Output all lines exactly, with nothing added or dropped.

MATERIAL PROVIDED ->
* Start *
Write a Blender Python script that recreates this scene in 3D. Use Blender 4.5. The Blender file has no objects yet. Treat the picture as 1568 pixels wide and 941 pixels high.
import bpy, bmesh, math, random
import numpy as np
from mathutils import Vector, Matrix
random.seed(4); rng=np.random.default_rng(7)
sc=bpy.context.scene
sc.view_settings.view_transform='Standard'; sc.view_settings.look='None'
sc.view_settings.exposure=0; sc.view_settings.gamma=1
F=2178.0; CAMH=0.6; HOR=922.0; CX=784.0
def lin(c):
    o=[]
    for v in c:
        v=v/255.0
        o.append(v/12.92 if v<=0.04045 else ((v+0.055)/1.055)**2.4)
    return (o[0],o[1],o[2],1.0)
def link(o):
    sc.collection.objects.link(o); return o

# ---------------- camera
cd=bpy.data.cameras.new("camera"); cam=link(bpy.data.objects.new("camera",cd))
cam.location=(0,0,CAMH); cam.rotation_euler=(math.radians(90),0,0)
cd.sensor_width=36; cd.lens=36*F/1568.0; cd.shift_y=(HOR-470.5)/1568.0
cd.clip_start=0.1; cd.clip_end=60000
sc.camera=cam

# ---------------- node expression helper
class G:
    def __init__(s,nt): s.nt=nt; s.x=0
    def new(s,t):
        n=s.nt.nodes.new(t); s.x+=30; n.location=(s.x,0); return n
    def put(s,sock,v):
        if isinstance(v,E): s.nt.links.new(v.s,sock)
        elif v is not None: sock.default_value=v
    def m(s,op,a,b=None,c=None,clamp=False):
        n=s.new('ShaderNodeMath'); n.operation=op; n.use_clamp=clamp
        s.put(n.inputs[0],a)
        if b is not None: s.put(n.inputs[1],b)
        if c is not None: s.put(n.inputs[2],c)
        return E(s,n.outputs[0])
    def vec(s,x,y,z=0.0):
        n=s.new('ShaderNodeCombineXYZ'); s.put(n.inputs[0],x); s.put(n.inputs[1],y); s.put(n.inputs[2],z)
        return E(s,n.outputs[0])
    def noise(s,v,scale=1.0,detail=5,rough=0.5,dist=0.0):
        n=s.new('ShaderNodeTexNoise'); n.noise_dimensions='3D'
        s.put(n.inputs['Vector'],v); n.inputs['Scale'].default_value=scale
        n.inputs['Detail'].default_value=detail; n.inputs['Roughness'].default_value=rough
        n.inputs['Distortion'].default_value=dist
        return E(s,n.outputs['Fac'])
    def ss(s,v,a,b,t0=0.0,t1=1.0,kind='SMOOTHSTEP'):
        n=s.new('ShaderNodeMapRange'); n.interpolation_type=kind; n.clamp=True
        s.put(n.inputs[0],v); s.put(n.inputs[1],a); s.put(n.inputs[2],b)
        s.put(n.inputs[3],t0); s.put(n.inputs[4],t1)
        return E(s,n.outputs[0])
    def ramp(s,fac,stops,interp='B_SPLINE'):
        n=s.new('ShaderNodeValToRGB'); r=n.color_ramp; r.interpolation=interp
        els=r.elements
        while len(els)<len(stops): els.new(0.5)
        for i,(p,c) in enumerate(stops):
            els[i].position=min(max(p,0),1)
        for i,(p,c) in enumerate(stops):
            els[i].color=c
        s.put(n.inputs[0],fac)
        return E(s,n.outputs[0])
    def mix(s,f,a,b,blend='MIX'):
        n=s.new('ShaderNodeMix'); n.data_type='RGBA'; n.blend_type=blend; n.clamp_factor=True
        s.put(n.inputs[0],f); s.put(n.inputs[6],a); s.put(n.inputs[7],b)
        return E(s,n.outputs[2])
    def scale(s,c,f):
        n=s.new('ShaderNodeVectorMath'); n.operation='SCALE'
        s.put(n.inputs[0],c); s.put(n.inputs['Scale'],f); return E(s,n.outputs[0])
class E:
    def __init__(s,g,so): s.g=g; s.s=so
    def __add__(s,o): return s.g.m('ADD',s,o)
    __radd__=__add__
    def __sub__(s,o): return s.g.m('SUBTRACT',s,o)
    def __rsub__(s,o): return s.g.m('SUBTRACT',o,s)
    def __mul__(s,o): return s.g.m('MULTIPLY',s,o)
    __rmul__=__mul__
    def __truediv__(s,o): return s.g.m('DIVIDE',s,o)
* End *
SOLUTION BELOW ->
Write a Blender Python script that recreates this scene in 3D. Use Blender 4.5. The Blender file has no objects yet. Treat the picture as 1568 pixels wide and 941 pixels high.
import bpy, bmesh, math, random
import numpy as np
from mathutils import Vector, Matrix
random.seed(4); rng=np.random.default_rng(7)
sc=bpy.context.scene
sc.view_settings.view_transform='Standard'; sc.view_settings.look='None'
sc.view_settings.exposure=0; sc.view_settings.gamma=1
F=2178.0; CAMH=0.6; HOR=922.0; CX=784.0
def lin(c):
    o=[]
    for v in c:
        v=v/255.0
        o.append(v/12.92 if v<=0.04045 else ((v+0.055)/1.055)**2.4)
    return (o[0],o[1],o[2],1.0)
def link(o):
    sc.collection.objects.link(o); return o

# ---------------- camera
cd=bpy.data.cameras.new("camera"); cam=link(bpy.data.objects.new("camera",cd))
cam.location=(0,0,CAMH); cam.rotation_euler=(math.radians(90),0,0)
cd.sensor_width=36; cd.lens=36*F/1568.0; cd.shift_y=(HOR-470.5)/1568.0
cd.clip_start=0.1; cd.clip_end=60000
sc.camera=cam

# ---------------- node expression helper
class G:
    def __init__(s,nt): s.nt=nt; s.x=0
    def new(s,t):
        n=s.nt.nodes.new(t); s.x+=30; n.location=(s.x,0); return n
    def put(s,sock,v):
        if isinstance(v,E): s.nt.links.new(v.s,sock)
        elif v is not None: sock.default_value=v
    def m(s,op,a,b=None,c=None,clamp=False):
        n=s.new('ShaderNodeMath'); n.operation=op; n.use_clamp=clamp
        s.put(n.inputs[0],a)
        if b is not None: s.put(n.inputs[1],b)
        if c is not None: s.put(n.inputs[2],c)
        return E(s,n.outputs[0])
    def vec(s,x,y,z=0.0):
        n=s.new('ShaderNodeCombineXYZ'); s.put(n.inputs[0],x); s.put(n.inputs[1],y); s.put(n.inputs[2],z)
        return E(s,n.outputs[0])
    def noise(s,v,scale=1.0,detail=5,rough=0.5,dist=0.0):
        n=s.new('ShaderNodeTexNoise'); n.noise_dimensions='3D'
        s.put(n.inputs['Vector'],v); n.inputs['Scale'].default_value=scale
        n.inputs['Detail'].default_value=detail; n.inputs['Roughness'].default_value=rough
        n.inputs['Distortion'].default_value=dist
        return E(s,n.outputs['Fac'])
    def ss(s,v,a,b,t0=0.0,t1=1.0,kind='SMOOTHSTEP'):
        n=s.new('ShaderNodeMapRange'); n.interpolation_type=kind; n.clamp=True
        s.put(n.inputs[0],v); s.put(n.inputs[1],a); s.put(n.inputs[2],b)
        s.put(n.inputs[3],t0); s.put(n.inputs[4],t1)
        return E(s,n.outputs[0])
    def ramp(s,fac,stops,interp='B_SPLINE'):
        n=s.new('ShaderNodeValToRGB'); r=n.color_ramp; r.interpolation=interp
        els=r.elements
        while len(els)<len(stops): els.new(0.5)
        for i,(p,c) in enumerate(stops):
            els[i].position=min(max(p,0),1)
        for i,(p,c) in enumerate(stops):
            els[i].color=c
        s.put(n.inputs[0],fac)
        return E(s,n.outputs[0])
    def mix(s,f,a,b,blend='MIX'):
        n=s.new('ShaderNodeMix'); n.data_type='RGBA'; n.blend_type=blend; n.clamp_factor=True
        s.put(n.inputs[0],f); s.put(n.inputs[6],a); s.put(n.inputs[7],b)
        return E(s,n.outputs[2])
    def scale(s,c,f):
        n=s.new('ShaderNodeVectorMath'); n.operation='SCALE'
        s.put(n.inputs[0],c); s.put(n.inputs['Scale'],f); return E(s,n.outputs[0])
class E:
    def __init__(s,g,so): s.g=g; s.s=so
    def __add__(s,o): return s.g.m('ADD',s,o)
    __radd__=__add__
    def __sub__(s,o): return s.g.m('SUBTRACT',s,o)
    def __rsub__(s,o): return s.g.m('SUBTRACT',o,s)
    def __mul__(s,o): return s.g.m('MULTIPLY',s,o)
    __rmul__=__mul__
    def __truediv__(s,o): return s.g.m('DIVIDE',s,o)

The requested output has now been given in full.